Do this:
What is needed is an exact copy of the lines from the line containing "Write the bpy" to the line containing "return m, nt, b", both lines included, and nothing else.

Input data:
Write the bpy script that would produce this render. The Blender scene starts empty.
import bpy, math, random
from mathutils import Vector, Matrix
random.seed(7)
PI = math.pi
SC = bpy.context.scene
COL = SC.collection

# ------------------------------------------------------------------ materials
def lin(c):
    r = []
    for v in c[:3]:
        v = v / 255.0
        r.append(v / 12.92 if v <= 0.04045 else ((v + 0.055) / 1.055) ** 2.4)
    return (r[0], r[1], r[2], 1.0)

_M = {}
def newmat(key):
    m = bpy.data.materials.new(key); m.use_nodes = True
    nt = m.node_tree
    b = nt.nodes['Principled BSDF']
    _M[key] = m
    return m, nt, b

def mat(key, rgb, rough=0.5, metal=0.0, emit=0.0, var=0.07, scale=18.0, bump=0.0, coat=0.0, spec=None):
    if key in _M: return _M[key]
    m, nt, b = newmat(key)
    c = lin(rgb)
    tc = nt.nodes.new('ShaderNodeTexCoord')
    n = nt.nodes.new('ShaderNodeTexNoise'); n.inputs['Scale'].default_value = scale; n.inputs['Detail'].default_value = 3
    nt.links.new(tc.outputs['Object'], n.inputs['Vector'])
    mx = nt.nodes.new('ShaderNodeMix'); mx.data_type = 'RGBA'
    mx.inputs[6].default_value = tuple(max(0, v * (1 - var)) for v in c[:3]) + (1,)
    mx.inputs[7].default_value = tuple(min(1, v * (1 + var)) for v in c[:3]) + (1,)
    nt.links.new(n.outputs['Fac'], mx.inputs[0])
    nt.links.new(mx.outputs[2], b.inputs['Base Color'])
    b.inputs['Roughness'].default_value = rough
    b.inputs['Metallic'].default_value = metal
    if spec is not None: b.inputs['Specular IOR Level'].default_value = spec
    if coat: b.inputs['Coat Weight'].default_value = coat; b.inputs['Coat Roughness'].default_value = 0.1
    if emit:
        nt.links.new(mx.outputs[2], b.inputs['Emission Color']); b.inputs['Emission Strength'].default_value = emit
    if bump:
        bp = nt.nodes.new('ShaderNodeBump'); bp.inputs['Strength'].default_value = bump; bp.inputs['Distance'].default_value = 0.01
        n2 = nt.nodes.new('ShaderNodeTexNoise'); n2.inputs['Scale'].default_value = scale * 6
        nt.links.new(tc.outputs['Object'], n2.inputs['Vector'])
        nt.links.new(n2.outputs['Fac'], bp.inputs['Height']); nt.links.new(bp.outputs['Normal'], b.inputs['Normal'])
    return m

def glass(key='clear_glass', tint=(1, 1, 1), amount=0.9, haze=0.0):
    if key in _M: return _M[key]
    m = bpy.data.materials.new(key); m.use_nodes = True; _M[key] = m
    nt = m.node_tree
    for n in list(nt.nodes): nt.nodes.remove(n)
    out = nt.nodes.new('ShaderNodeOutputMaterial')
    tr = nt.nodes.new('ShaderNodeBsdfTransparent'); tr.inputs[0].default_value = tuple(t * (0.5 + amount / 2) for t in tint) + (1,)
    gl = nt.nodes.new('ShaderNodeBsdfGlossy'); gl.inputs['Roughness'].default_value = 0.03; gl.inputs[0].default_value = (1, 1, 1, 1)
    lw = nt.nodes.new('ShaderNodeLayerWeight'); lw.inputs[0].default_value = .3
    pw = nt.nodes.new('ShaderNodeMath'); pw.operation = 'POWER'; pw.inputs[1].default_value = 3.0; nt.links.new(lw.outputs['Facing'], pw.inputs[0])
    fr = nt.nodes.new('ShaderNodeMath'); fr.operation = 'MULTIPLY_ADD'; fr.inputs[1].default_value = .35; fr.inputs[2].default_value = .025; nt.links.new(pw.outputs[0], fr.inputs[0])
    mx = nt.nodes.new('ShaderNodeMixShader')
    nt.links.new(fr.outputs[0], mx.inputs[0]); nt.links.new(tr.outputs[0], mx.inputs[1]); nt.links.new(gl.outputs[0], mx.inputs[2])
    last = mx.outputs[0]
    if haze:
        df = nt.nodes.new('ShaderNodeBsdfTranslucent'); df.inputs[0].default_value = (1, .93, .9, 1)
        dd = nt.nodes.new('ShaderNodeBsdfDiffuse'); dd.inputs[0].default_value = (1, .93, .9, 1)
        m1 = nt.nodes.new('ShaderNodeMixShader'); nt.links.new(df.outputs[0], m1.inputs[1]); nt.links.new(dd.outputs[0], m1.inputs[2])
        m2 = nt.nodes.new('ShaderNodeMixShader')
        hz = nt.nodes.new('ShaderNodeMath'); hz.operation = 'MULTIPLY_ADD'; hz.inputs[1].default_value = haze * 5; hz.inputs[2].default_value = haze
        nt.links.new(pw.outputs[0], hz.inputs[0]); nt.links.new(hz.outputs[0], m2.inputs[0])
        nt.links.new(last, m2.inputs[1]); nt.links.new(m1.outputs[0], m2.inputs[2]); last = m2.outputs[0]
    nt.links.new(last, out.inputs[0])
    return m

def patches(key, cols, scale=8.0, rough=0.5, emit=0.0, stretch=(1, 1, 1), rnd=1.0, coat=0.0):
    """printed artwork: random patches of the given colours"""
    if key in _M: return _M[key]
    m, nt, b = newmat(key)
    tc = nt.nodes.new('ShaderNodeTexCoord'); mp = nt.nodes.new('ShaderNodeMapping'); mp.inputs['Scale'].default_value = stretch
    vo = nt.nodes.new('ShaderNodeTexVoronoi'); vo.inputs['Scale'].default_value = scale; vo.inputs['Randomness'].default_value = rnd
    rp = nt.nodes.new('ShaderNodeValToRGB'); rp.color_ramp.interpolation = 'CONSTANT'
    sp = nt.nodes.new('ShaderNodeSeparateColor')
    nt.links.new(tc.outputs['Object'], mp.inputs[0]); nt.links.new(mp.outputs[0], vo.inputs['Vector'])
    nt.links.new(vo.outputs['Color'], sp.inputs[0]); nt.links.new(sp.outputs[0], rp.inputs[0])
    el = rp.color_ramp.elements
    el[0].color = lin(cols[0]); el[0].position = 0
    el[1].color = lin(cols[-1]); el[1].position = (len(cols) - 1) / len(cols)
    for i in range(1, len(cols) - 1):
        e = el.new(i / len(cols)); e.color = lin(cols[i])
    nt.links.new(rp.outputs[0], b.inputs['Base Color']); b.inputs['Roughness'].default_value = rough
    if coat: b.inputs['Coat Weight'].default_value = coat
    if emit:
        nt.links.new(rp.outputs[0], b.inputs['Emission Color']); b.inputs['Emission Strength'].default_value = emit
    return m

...

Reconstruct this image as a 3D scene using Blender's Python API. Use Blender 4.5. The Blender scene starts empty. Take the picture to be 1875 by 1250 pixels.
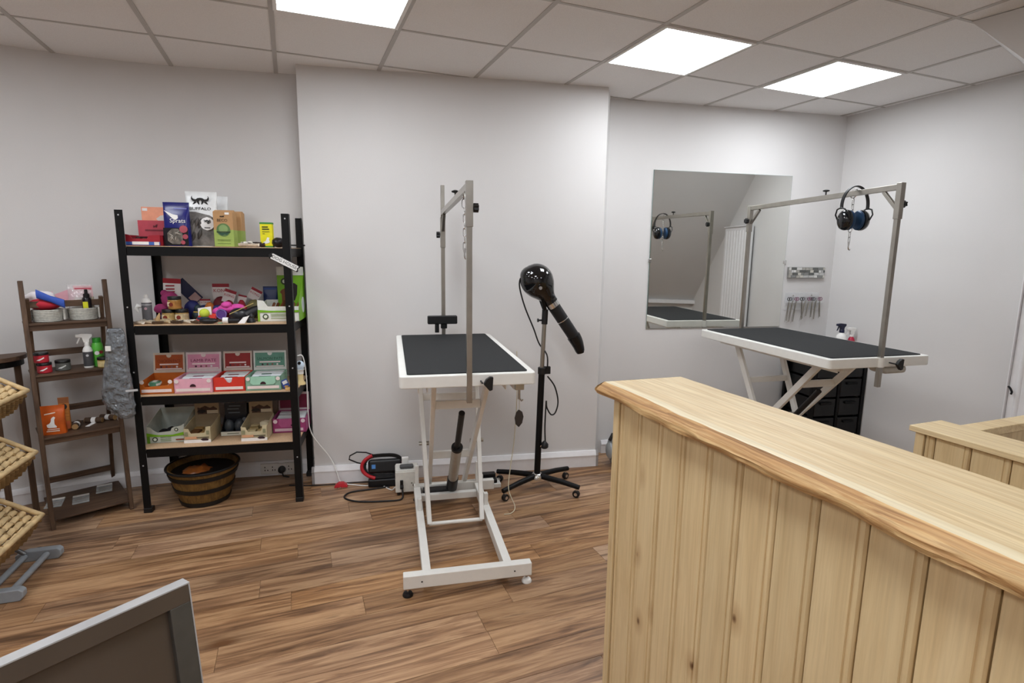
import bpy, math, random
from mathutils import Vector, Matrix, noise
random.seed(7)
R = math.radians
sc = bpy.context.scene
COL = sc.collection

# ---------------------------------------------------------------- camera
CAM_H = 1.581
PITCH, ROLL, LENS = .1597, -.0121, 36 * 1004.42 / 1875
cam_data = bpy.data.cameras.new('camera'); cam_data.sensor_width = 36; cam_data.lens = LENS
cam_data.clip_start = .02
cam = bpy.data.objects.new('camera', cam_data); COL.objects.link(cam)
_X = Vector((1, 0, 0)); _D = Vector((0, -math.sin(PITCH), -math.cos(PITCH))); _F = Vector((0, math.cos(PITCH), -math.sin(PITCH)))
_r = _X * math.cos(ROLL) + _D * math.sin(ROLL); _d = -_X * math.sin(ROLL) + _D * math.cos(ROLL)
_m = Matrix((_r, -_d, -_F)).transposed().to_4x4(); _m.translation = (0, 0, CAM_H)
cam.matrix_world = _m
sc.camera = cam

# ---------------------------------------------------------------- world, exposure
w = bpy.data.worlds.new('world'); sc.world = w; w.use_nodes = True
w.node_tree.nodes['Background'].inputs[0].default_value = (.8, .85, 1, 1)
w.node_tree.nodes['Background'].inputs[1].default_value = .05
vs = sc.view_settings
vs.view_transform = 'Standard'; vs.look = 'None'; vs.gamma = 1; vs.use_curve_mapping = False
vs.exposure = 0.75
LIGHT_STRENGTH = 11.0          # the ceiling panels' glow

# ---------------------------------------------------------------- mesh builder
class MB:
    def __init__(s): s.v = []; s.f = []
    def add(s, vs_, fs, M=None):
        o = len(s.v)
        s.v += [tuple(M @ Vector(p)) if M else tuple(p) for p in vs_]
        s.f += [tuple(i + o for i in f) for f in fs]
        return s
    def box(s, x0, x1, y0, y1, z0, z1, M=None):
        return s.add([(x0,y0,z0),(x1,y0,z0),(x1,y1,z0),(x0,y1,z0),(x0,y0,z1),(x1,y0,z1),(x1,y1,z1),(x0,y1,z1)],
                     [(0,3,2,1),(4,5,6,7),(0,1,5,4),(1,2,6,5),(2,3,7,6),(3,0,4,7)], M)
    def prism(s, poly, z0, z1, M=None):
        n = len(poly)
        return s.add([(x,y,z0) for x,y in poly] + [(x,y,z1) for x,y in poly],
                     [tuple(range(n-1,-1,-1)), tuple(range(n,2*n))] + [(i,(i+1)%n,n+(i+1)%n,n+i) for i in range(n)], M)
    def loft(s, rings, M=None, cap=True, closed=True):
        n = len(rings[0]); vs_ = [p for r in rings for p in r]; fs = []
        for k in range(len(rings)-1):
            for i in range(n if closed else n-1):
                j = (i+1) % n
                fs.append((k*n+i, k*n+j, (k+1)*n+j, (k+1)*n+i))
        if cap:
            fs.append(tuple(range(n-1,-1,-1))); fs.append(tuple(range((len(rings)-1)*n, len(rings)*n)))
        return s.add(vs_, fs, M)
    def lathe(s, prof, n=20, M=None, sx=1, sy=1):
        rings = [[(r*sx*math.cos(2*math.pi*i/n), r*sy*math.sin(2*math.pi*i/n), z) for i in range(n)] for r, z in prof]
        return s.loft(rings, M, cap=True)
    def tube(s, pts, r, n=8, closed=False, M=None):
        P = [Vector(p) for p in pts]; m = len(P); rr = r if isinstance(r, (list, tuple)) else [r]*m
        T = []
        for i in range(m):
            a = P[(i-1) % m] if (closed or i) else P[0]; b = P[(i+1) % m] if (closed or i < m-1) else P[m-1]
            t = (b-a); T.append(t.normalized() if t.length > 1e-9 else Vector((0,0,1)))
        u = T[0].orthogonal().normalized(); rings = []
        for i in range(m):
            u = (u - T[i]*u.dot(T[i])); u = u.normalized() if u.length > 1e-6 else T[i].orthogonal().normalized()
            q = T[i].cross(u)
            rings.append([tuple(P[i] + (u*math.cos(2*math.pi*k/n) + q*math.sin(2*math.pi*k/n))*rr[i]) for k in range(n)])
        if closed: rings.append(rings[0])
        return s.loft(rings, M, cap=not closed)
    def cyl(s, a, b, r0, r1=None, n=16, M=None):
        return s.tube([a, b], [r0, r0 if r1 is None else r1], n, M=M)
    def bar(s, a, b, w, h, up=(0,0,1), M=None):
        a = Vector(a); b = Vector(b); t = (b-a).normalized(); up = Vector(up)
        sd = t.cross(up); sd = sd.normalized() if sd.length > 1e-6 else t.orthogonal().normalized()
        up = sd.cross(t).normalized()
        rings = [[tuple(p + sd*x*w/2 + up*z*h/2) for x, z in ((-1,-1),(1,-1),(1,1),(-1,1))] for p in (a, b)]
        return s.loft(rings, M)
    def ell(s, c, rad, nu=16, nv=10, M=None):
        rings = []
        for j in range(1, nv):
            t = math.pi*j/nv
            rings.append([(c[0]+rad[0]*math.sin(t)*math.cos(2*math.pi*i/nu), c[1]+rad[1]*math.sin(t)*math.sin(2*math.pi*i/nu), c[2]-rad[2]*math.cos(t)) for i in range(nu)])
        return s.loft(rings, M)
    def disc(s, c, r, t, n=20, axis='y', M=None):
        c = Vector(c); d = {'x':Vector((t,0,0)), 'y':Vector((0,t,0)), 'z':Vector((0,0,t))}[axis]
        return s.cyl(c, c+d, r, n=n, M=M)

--

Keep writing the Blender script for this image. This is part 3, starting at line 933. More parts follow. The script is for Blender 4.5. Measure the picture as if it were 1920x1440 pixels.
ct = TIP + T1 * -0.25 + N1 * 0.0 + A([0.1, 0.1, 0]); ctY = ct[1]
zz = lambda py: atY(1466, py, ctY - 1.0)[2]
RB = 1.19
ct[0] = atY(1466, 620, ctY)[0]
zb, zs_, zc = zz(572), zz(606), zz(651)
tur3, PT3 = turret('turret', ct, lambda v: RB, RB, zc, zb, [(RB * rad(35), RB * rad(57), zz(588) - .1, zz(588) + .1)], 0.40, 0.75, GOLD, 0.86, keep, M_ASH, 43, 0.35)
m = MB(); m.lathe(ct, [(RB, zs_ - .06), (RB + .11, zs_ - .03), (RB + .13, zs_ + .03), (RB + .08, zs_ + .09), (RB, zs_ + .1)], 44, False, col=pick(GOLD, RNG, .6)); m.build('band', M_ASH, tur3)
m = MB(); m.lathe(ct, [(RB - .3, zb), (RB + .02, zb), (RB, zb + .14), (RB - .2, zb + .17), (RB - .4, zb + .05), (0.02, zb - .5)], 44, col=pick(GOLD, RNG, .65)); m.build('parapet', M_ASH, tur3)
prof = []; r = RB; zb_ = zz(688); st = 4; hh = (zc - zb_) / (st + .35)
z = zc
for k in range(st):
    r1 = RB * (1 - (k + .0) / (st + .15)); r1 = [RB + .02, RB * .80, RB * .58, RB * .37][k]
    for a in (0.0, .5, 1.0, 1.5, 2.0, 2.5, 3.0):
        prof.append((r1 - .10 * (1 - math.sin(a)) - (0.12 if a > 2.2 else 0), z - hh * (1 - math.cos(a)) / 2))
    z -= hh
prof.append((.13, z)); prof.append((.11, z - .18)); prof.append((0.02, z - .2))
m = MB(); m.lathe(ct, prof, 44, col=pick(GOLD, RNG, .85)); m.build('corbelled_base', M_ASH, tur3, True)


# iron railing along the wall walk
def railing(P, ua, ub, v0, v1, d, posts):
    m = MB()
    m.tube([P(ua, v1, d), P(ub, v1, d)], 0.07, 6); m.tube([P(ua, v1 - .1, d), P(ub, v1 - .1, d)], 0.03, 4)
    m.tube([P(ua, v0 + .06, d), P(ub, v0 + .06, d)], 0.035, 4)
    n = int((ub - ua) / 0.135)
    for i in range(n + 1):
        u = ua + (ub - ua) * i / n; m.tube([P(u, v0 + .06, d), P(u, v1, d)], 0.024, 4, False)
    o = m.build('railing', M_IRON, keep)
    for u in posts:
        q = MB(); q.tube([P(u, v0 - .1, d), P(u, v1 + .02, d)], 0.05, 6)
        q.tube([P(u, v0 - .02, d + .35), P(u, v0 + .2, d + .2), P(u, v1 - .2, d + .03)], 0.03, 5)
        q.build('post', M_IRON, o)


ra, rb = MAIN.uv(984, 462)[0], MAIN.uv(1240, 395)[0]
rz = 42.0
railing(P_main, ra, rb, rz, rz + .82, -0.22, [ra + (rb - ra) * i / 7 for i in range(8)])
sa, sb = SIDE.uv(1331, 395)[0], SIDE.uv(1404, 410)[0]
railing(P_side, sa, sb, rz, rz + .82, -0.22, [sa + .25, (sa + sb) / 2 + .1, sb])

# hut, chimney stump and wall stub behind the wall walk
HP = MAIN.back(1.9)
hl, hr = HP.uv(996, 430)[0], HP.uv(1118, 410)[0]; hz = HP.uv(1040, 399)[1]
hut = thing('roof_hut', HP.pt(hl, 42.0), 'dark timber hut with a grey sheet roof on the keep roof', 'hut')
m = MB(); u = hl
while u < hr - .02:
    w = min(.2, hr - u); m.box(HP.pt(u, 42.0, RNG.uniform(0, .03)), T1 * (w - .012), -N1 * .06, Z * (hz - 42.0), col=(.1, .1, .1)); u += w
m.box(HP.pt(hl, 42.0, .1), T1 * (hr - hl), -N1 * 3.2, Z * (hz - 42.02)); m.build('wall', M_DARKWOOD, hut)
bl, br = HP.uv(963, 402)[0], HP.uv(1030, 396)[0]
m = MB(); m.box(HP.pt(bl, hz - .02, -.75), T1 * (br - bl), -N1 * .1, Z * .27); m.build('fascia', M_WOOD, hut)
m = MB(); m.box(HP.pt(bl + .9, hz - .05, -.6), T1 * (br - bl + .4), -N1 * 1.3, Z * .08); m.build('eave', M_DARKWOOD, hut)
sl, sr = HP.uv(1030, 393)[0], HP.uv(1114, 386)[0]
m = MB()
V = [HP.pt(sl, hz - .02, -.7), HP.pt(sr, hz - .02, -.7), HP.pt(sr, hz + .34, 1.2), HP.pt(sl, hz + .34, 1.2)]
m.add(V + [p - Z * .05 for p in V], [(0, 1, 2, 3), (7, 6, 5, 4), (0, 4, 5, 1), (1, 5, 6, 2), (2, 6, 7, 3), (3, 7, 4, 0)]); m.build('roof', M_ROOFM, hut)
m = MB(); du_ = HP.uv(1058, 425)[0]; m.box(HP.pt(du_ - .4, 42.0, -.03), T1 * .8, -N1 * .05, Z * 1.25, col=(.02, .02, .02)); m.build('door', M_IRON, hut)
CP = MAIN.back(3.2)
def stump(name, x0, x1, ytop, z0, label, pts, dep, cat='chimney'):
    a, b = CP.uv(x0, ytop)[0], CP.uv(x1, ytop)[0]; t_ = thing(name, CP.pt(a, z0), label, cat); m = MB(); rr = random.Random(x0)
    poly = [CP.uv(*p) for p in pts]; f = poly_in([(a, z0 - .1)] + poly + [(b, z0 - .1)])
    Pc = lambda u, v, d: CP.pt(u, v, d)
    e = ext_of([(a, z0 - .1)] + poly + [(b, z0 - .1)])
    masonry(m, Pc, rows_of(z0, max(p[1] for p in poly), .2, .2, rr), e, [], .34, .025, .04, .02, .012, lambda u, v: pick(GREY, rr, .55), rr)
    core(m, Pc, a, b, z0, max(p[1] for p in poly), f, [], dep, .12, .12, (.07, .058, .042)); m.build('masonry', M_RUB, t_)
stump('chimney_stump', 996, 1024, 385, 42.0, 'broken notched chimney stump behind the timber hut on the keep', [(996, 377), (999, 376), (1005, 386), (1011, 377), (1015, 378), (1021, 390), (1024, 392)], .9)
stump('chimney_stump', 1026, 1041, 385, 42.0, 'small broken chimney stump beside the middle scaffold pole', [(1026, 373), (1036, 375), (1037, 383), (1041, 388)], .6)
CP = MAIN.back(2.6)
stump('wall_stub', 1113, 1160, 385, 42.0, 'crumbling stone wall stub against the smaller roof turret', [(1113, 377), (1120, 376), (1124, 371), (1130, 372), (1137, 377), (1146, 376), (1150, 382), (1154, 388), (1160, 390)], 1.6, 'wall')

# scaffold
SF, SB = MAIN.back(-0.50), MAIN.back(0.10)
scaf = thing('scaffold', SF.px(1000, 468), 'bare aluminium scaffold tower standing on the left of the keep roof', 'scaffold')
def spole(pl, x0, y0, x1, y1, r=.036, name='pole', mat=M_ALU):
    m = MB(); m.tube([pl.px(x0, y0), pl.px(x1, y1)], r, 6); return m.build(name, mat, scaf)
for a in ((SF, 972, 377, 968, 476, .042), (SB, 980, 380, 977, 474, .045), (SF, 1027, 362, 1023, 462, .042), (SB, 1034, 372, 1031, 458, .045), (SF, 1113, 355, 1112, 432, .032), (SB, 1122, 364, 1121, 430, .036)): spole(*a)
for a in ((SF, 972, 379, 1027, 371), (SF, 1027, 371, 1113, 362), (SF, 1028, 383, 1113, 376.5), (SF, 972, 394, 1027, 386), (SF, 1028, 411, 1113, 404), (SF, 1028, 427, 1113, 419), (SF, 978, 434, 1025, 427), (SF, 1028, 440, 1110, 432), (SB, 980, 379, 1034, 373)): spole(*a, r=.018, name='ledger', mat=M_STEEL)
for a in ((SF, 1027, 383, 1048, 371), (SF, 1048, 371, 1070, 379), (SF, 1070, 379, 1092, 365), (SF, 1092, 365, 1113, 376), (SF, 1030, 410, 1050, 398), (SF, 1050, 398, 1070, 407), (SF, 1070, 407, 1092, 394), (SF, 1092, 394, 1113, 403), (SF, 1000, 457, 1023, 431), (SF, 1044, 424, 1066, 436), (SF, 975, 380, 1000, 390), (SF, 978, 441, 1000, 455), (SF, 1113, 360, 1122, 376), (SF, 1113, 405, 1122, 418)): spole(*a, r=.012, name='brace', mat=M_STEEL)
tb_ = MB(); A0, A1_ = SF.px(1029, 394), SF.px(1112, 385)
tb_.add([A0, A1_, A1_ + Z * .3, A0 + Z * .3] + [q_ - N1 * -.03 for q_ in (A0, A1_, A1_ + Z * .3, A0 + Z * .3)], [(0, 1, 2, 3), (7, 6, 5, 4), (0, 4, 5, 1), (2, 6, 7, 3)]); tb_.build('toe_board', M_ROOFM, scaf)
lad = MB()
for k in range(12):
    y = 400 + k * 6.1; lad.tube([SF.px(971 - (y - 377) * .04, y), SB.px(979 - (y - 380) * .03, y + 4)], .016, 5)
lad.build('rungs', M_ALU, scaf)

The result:
Write the bpy script that would produce this render. The Blender scene starts empty.
import bpy, math, random
from mathutils import Vector, Matrix
random.seed(7)
PI = math.pi
SC = bpy.context.scene
COL = SC.collection

# ------------------------------------------------------------------ materials
def lin(c):
    r = []
    for v in c[:3]:
        v = v / 255.0
        r.append(v / 12.92 if v <= 0.04045 else ((v + 0.055) / 1.055) ** 2.4)
    return (r[0], r[1], r[2], 1.0)

_M = {}
def newmat(key):
    m = bpy.data.materials.new(key); m.use_nodes = True
    nt = m.node_tree
    b = nt.nodes['Principled BSDF']
    _M[key] = m
    return m, nt, b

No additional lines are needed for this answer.